If not for the screenplay Gordon found in the holdings of the Irvin Department, Parrott’s prophecy just may have come to fruition. It certainly held true for the remainder of the twentieth and into the twenty-first century. Though Gordon arrived at Rare Books that day with Fitzgerald in her focus, she left with a name that would send her down a rabbit hole into a world of a woman who wrote not only for the twentieth century woman, but also for women a hundred years in the future. Through the help of Elizabeth Sudduth, Dean of Special Collections at University Libraries, Gordon obtained digital copies of the manuscripts relating to Parrott and Fitzgerald so she could continue her work remotely. And Gordon wants to continue to bring Parrott into the conversation. 
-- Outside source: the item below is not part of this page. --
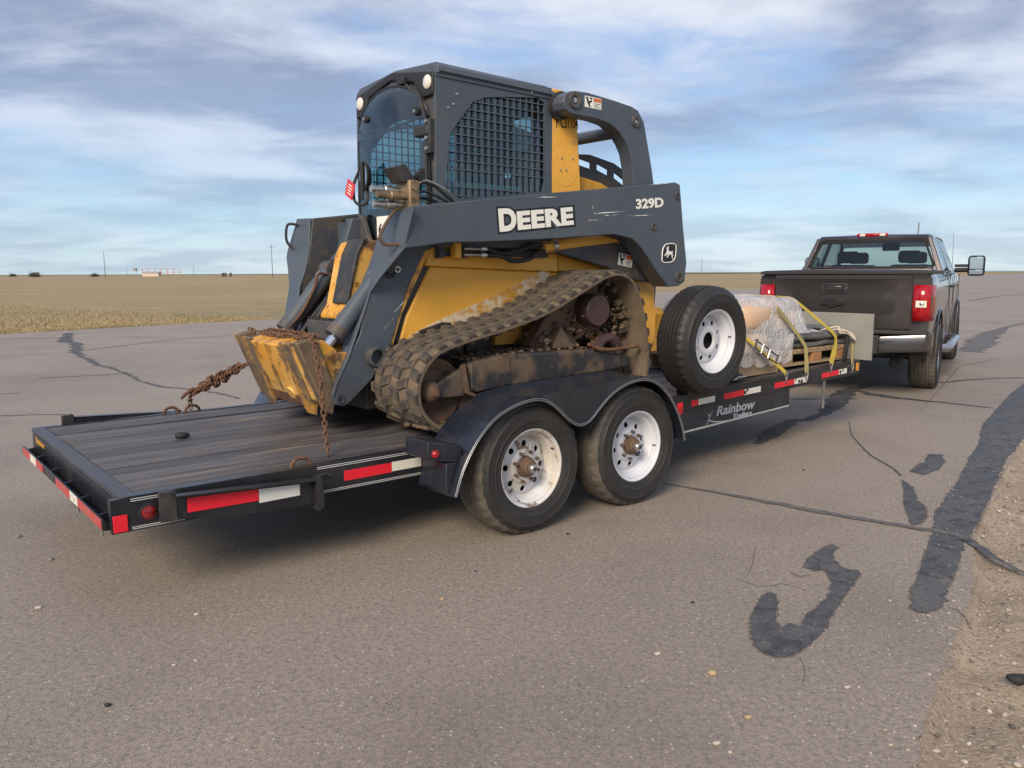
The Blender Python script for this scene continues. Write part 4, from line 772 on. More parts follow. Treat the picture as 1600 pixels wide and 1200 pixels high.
def arm(ya, yb, la, lb, near):
    a = part('lift_arm', M().prism(ARM, ya, yb), navy, ml, bevel=.006, smooth=25)
    part('lower_leg', M().prism(LEG, la, lb), navy, a, bevel=.006, smooth=25, recalc=True)
    FL = FL_N if near else FL_F; g = M(); rows = []
    for o_, i_ in FL: rows.append([(o_[0] - .006, o_[1], o_[2]), (i_[0] - .006, i_[1], i_[2]), (i_[0] + .008, i_[1], i_[2]), (o_[0] + .008, o_[1], o_[2])])
    g.grid(rows, closed_v=True); n4 = 4 * (len(rows) - 1); g.f += [(0, 1, 2, 3), (n4, n4 + 1, n4 + 2, n4 + 3)]
    part('front_flange', g, navy, a, recalc=True, smooth=25, bevel=.003)
    s = -1 if near else 1
    def ring(x, z, r, d, yo, m=navy_dirty, nm='pin_boss', pm=None):
        part(nm, M().lathe([(r * .55, .01), (r * .55, -d * .7), (r * .62, -d), (r * .95, -d), (r, -d * .8), (r, .01)] if near else [(r * .55, -.01), (r * .55, d * .7), (r * .62, d), (r * .95, d), (r, d * .8), (r, -.01)], (x, yo, z), n=28), m, a)
        part('pin', M().lathe([(0, -d * .55), (r * .54, -d * .55), (r * .54, .01)] if near else [(0, d * .55), (r * .54, d * .55), (r * .54, -.01)], (x, yo, z), n=20), pm or dark_steel, a)
    ring(1.858, 2.01, .030, .006, ya); ring(1.60, 1.78, .026, .010, ya, nm='bolt'); ring(1.90, 1.425, .040, .010, ya)
    ring(TIP[0], TIP[1], .028, .006, la); ring(BOLT[0], BOLT[1], .020, .006, la, m=zinc, nm='bolt')
    part('tube_sleeve', M().lathe([(.040, .12), (.040, -.05), (.050, -.055), (.060, -.05), (.060, .05)] if near else [(.040, -.12), (.040, .05), (.050, .055), (.060, .05), (.060, -.05)], (SZ[0], la, SZ[1]), n=32), navy_dirty, a)
    part('sleeve_bore', M().lathe([(0, .06), (.040, .06)] if near else [(0, -.06), (.040, -.06)], (SZ[0], la, SZ[1]), n=24), decal_black, a)
    if near: loop = catmull([(-.41, .58, 1.805), (-.475, .59, 1.812), (-.53, .60, 1.75), (-.583, .60, 1.665), (-.578, .60, 1.640), (-.545, .60, 1.617), (-.46, .58, 1.620)], 5)
    else: loop = catmull([(-.44, 1.89, 1.775), (-.473, 1.90, 1.79), (-.515, 1.93, 1.785), (-.522, 1.94, 1.69), (-.49, 1.93, 1.635), (-.455, 1.90, 1.62)], 5)
    part('hand_loop', M().tube(loop, .0095, 8), hub_rust if near else dark_steel, a)
    yw = (.675, .69) if near else (1.705, 1.72)
    if not near: part('arm_web', M().prism([(-.435, 1.82), (0, 1.868), (.15, 1.66), (-.12, 1.55), (-.25, 1.38), (-.45, 1.22), (-.575, 1.285), (-.47, 1.575)], *yw), navy_dirty, a, bevel=.003)
    return a
a1 = arm(.52, .67, .77, .86, True); a2 = arm(mir(.52), mir(.67), mir(.77), mir(.86), False)
def on_arm(mb, nm, m, d=.0): part(nm, mb, m, a1, smooth=0)
def deco(txt, w, h, X, Z, ang, bold, dep, m, sp=1.0, dx=0, dz=0):
    t = fit_w(text_mb(txt, 1, 0, .001, sp), w); y0 = min(v[1] for v in t.v); y1 = max(v[1] for v in t.v); k = h / (y1 - y0); t.v = [(x, (y - y0) * k, z) for x, y, z in t.v]; return t
def outlined(txt, w, h, X, Z, ang, fat, edge, sp=1.0):
    for bold, m, y in ((fat + edge, decal_black, .5186), (fat, decal_white, .5172)):
        t = text_mb(txt, .2, bold, .0006, sp); t0 = text_mb(txt, .2, 0, .0006, sp); x0 = min(v[0] for v in t0.v); x1 = max(v[0] for v in t0.v); y0 = min(v[1] for v in t0.v); y1 = max(v[1] for v in t0.v)
        kx, ky = w / (x1 - x0), h / (y1 - y0); t.v = [((a - x0) * kx, (b - y0) * ky, c) for a, b, c in t.v]; part('lettering', put_y(t, X, y, Z, ang), m, a1, smooth=0)
outlined('D', .118, .120, .205, 1.713, rad(5.5), .010, .014)
outlined('EERE', .455, .098, .350, 1.727, rad(6.0), .010, .017, 1.06)
outlined('329D', .285, .062, 1.418, 1.898, rad(5.5), .008, .006)
# emblem: rounded shield with a leaping deer
cxm, czm = 1.778, 1.598; SH = []
for k in range(40):
    t = 2 * math.pi * k / 40; c, s_ = math.cos(t), math.sin(t); SH.append((cxm + .076 * math.copysign(abs(c) ** .55, c) + .012 * s_, czm + .068 * math.copysign(abs(s_) ** .6, s_) + .008 * c))
part('emblem_field', M().prism([(cxm + (x - cxm) * 1.04, czm + (z - czm) * 1.04) for x, z in SH], .5175, .5188), decal_black, a1, smooth=0)
part('emblem_border', M().tube([(x, .5172, z) for x, z in SH], .0042, 5, closed=True), decal_white, a1)
DEER = [(-.95, -.28), (-.62, -.05), (-.45, .25), (-.42, .52), (-.62, .62), (-.50, .72), (-.34, .72), (-.30, .95), (-.22, .72), (-.08, .98), (-.14, .68), (-.16, .50), (-.02, .28), (.30, .20), (.60, .22), (.74, .34), (.72, .10), (.66, -.10), (.86, -.30), (.70, -.52), (.92, -.80), (.80, -.84), (.56, -.55), (.52, -.28), (.30, -.16), (.05, -.18), (-.05, -.38), (-.42, -.62), (-.50, -.56), (-.24, -.30), (-.28, -.14), (-.60, -.30), (-.86, -.40)]
part('emblem_deer', M().prism([(cxm + x * .056, czm + z * .054) for x, z in DEER], .5164, .5178), decal_white, a1, smooth=0)
# scratches through the paint
for (x0, z0, x1, z1, w) in ((1.00, 1.845, 1.30, 1.875, .003), (1.10, 1.838, 1.24, 1.85, .002), (.95, 1.80, 1.08, 1.812, .002), (1.34, 1.845, 1.60, 1.862, .002), (.98, 1.90, .992, 1.875, .008), (1.0, 1.86, 1.01, 1.845, .006), (.50, 1.925, .66, 1.935, .003), (1.90, 1.84, 1.905, 1.72, .002), (1.55, 2.07, 1.75, 2.09, .002), (-.55, 1.25, -.47, 1.32, .002), (-.62, 1.16, -.56, 1.21, .002)):
    n = 6; L = []
    for i in range(n + 1):
        u = i / n; L.append([(x0 + (x1 - x0) * u, .5182, z0 + (z1 - z0) * u + random.uniform(-.003, .003) + w * .5 * math.sin(math.pi * u)), (x0 + (x1 - x0) * u, .5182, z0 + (z1 - z0) * u - w * .5 * math.sin(math.pi * u) - .0003)])
    part('scratch', M().grid(L), decal_white, a1, smooth=0)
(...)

“If you were to ask me, what do I want most, I want people to read Ex-Wife. I want people to read Ursula Parrott. I want more of her works to be in print. For people who are in education at the high school or college level, I would urge them to teach Ex-Wife, to put it next to The Great Gatsby in their units. To me they are the perfect pair of Jazz Age novels,” Gordon explains. 

Marsha Gordon returned to USC Libraries in February 2024 to give two talks on Parrott, the first a general overview of Parrott’s life and legacy in Hollywood and the second specifically focusing on her book, Becoming the Ex-Wife, and what it was like to write about a forgotten woman. She described coming back as “returning to ground zero” of the project. Parrot’s name can even be found in a couple other places in the University Libraries collections, including one copy of Today’s Woman from September 1946 which contains full stories from both Fitzgerald and Parrott and lists their names next to each other on the front page. USC Libraries is trying to fill in items by and about Ursula Parrott to add to their holdings, slowly but surely cementing a place for Parrott among the archives. 

In her time, Parrott had a place next to the great writers of the twentieth century. Gordon’s project asks the question, Why should it be any different today? As Gordon says, “writers and books are not important. They are made important.” Becoming the Ex-Wife makes a strong case for the importance of Ursula Parrott by cracking open an entire world that was hidden in USC Libraries’ archives. Who knows what other Ursula Parrott figures are silently waiting for someone to pluck them from the archive and bring them back to life.